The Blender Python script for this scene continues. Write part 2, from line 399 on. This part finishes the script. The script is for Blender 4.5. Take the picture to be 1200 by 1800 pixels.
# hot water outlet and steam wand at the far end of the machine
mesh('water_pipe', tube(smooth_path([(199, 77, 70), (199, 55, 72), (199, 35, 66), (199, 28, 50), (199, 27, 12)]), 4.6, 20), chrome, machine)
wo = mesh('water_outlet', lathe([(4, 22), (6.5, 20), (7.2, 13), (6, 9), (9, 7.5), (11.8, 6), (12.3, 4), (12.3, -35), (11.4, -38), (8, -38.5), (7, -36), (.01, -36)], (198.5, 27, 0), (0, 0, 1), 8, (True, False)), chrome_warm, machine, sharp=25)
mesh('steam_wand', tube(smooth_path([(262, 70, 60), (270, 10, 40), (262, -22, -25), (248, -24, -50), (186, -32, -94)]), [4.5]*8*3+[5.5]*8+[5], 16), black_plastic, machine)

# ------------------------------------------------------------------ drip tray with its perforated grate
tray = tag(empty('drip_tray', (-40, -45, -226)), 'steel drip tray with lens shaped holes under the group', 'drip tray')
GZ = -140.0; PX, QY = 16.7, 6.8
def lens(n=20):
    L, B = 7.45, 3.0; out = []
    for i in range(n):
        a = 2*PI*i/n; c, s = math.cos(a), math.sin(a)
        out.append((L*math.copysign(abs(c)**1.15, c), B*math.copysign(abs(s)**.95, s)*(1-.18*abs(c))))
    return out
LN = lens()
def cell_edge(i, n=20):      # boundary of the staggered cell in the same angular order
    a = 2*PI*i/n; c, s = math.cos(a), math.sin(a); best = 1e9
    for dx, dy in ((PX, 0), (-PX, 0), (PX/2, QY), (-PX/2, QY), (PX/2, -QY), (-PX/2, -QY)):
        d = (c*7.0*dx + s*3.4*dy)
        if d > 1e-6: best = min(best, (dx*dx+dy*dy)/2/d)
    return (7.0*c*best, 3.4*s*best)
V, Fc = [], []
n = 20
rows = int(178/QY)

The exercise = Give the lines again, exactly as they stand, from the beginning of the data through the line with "16), black_plastic, machine)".

Solution =
The Blender Python script for this scene continues. Write part 2, from line 399 on. This part finishes the script. The script is for Blender 4.5. Take the picture to be 1200 by 1800 pixels.
# hot water outlet and steam wand at the far end of the machine
mesh('water_pipe', tube(smooth_path([(199, 77, 70), (199, 55, 72), (199, 35, 66), (199, 28, 50), (199, 27, 12)]), 4.6, 20), chrome, machine)
wo = mesh('water_outlet', lathe([(4, 22), (6.5, 20), (7.2, 13), (6, 9), (9, 7.5), (11.8, 6), (12.3, 4), (12.3, -35), (11.4, -38), (8, -38.5), (7, -36), (.01, -36)], (198.5, 27, 0), (0, 0, 1), 8, (True, False)), chrome_warm, machine, sharp=25)
mesh('steam_wand', tube(smooth_path([(262, 70, 60), (270, 10, 40), (262, -22, -25), (248, -24, -50), (186, -32, -94)]), [4.5]*8*3+[5.5]*8+[5], 16), black_plastic, machine)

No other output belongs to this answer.